Guidelines for writing captions for group shots:
1. Rows should be identified as front row--not first row. Subsequent rows can be second
row or third row; finally back row or top row should be used in place of last row.

2. Row identifications should be set off somehow in parenthesis, italics, bold face, caps
or bold caps to separate from names so it’s easier to read. We’ll pick a style and maintain
it throughout the book. Follow the example on the template.

3. The best place for a caption is right next to or under the photo. When you go to place a
caption near a picture, always place it adjacent/next to the photo but nearest to an outside
corner of the double page spread. This is a design hint we’ll talk more about later.

4. Captions that are very long or placed beneath very wide photos should be divided into
two or three columns. Page-wide captions and long single line captions are unattractive
and difficult to read.

5. Every person in the photograph should be identified unless the background is a crowd.

6. Sports captions should identify players of both teams by jersey numbers and names.

Sample technique for writing captions:

       The photo is of a girl being crowned by a boy in a football uniform.

       The weak caption might read:
       Suzy Jones is crowned by John Doe.

       This caption lacks specific information, is incomplete, grammatically incorrect,
too short, a fragment of a sentence and really, really boring.

Follow this technique:

1. Who is in the picture?
      Suzy Jones and her escort, John Doe.

2. What else do I know about them, or what else can I find out about them?
        Suzy is a junior who hasn’t missed a football game in four years. She plays
volleyball, is on the yearbook staff and speech team. John is a senior who went to Boys’
State last year and is a varsity football quarterback.

3. What is going on in the photo?
        Suzy has just been crowned and been given flowers, a gold football necklace and
a kiss.

4. When?
      During the October 11 homecoming football game half time.

5. Where? In the home stadium.

6. How?
        Football team chose candidates, student body elected queen; football team chose

7. What came before this action?
      Twelve senior girls were introduced and football escorts walked them to a
temporary platform in the middle of the football field.

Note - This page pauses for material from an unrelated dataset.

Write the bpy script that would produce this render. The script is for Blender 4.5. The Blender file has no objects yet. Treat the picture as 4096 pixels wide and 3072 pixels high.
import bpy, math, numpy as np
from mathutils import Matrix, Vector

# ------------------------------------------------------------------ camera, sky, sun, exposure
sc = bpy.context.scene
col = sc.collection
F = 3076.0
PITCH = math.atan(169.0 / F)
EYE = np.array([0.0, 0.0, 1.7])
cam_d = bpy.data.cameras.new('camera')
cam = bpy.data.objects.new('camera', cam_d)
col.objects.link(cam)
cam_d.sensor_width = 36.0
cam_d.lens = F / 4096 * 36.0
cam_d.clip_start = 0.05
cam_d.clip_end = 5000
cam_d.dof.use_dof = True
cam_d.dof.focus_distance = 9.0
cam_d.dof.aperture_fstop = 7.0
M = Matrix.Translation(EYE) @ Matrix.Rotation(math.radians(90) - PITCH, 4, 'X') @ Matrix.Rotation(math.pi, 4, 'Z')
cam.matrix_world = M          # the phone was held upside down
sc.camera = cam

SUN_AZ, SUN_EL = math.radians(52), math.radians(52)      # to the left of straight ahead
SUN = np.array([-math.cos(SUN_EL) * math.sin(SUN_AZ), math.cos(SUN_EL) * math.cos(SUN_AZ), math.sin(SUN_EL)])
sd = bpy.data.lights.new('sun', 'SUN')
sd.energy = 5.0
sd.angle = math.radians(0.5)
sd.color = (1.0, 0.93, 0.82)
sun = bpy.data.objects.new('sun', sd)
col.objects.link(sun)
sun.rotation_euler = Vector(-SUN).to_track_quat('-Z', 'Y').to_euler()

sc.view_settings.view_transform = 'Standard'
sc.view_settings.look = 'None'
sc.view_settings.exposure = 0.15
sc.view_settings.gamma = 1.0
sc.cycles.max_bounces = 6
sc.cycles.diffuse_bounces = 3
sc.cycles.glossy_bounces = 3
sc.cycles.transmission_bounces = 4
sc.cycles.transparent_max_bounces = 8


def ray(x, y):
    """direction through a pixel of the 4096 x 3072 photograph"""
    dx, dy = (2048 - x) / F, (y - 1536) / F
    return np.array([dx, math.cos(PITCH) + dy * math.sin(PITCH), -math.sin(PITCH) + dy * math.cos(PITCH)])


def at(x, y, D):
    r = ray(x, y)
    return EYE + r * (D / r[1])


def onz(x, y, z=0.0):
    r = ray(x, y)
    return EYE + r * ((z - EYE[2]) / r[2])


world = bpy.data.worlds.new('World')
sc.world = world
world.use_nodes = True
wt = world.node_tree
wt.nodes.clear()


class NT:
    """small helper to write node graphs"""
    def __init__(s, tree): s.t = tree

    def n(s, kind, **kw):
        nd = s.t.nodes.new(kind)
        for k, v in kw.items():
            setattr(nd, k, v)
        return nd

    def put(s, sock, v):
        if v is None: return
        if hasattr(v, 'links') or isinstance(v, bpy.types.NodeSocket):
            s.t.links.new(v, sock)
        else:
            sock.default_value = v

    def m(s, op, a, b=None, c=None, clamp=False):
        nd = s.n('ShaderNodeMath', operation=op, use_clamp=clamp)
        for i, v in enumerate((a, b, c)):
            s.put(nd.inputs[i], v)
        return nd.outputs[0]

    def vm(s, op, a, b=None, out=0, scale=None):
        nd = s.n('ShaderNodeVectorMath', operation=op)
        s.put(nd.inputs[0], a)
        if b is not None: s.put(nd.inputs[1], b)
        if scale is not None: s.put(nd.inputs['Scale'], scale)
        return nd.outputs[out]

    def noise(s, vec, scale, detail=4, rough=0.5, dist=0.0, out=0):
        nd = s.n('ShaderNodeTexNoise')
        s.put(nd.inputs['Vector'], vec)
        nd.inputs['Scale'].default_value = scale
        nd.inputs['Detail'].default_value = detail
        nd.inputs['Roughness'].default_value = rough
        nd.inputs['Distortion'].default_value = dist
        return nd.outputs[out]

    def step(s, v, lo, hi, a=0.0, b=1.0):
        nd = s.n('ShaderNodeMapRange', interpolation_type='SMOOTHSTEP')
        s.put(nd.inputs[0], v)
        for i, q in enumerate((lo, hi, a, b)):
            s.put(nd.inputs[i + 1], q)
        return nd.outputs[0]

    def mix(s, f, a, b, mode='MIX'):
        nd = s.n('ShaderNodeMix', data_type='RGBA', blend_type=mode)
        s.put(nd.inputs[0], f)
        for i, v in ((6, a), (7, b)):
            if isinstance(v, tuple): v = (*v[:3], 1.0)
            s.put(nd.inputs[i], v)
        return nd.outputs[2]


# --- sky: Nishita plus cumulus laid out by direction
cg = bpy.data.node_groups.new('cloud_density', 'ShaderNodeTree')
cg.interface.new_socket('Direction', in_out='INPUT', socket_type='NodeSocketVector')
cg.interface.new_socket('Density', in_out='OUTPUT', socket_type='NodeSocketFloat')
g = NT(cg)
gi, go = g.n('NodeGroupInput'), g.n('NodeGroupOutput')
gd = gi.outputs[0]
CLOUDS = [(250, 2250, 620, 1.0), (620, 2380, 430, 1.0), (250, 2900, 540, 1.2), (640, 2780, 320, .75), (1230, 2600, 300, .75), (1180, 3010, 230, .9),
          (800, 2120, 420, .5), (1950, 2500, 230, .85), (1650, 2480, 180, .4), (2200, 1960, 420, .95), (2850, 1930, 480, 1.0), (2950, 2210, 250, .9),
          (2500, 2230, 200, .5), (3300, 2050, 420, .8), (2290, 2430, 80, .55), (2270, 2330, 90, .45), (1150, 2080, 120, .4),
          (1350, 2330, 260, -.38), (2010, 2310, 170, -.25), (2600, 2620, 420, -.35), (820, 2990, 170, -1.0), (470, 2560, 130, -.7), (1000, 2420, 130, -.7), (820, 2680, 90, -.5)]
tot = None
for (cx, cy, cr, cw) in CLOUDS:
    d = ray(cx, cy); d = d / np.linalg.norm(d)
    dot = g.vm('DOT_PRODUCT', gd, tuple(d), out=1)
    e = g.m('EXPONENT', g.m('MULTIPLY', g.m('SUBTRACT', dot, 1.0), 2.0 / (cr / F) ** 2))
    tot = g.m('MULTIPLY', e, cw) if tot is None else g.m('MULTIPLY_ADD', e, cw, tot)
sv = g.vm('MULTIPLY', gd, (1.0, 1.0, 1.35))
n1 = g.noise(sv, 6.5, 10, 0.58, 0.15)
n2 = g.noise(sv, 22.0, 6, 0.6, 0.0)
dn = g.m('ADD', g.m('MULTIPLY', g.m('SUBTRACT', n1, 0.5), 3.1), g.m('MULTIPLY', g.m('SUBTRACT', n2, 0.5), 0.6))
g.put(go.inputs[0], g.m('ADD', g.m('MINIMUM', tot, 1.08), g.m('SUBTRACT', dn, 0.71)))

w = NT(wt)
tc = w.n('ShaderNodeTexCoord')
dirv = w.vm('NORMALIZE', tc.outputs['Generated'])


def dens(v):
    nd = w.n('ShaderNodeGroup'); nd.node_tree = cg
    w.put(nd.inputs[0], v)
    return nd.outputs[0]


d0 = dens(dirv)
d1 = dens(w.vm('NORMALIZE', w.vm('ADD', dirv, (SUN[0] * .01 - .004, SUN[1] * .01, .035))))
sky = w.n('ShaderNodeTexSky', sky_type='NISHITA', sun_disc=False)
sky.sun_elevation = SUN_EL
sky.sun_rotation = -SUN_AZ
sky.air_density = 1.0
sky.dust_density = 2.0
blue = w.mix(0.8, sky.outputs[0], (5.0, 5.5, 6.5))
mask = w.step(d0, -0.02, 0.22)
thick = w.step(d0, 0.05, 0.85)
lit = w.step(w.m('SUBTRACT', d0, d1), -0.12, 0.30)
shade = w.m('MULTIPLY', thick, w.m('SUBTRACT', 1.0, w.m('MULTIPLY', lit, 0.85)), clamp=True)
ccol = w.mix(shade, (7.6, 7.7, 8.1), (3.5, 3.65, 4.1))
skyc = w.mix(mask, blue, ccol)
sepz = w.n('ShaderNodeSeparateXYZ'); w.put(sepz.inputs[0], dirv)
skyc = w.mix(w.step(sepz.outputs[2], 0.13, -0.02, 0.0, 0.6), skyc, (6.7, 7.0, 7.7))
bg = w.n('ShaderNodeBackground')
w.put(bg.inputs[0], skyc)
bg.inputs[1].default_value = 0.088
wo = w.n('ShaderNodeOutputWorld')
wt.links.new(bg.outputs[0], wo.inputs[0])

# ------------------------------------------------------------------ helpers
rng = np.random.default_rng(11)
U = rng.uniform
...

8. What was the outcome of the action?
       Suzy reigned during the rest of the game and at the dance the following night; the
home team won by seven points.

9. Any little known facts?
       Suzy is a third generation homecoming queen. Her mom was queen in ‘65 at
Hillsboro and her grandmother was queen in ‘46 at Festus.

10. Choose a lead which will hook your reader.
         Third generation royalty--Like her mom in 1965 and her grandmother in 1946,
Junior Suzy Jones takes her place among homecoming royalty. A varsity volleyball
player, Suzy is crowned by Senior quarterback John Doe during traditional half time
activities. The event added glamour to the excitement of a 7-0 victory over the Festus
       Not all of this information is necessary or desirable, but collect it all anyway. Fold
the paper on which you’ve recorded your name and the information. Attach this
information to the photo log.
       This kind of information could potentially be used for any number of photos you
took that day; it doesn’t just apply to the one photo.
       Make the caption longer than it needs to be and include extra information.
We can always cut information later if it’s too much, but it is nearly impossible to
reinvent the information once the event is over and done with.